No one knows how the Bible ended up in Florida, but Greg said he has thanked Ms. Skillings over and over for not leaving his family's treasure in that dumpster.

"There's so much history in that little Bible, and it was so sad to find it in a dumpster to be crushed or burned up and history lost forever," Ms. Skillings said. "It looked so old, and especially with technology today, nobody writes anything down. To find something so old with all this handwriting in it, ending up in a dumpster was sad.

"I got really attached to that Bible and felt like I knew the family after all the research I did. This has been a fantastic experience. Now that the Bible is back with family and they are happy, that's all I ever wanted."

The Nichols family is working with Ms. Strickland to loan the Bible to Aycock Birthplace, where others will see it, too.

"I don't want to put it in a drawer and it be forgotten," Greg said.

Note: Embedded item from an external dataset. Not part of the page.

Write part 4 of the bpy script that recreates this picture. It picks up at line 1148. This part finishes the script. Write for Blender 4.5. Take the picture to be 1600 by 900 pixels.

In addition to the names of her nine children, Mary Ellen Aycock Holland wrote about Sunday school attendance in her little Bible. And she penciled in two poems. The one at the front states: "When on this page you chance to look, just think of me and close the book." The one in the back states: "Steal not this book for fear and shame, look at the top and see the name." At the top of the page -- and several other pages in the Bible -- is Mary Ellen's name.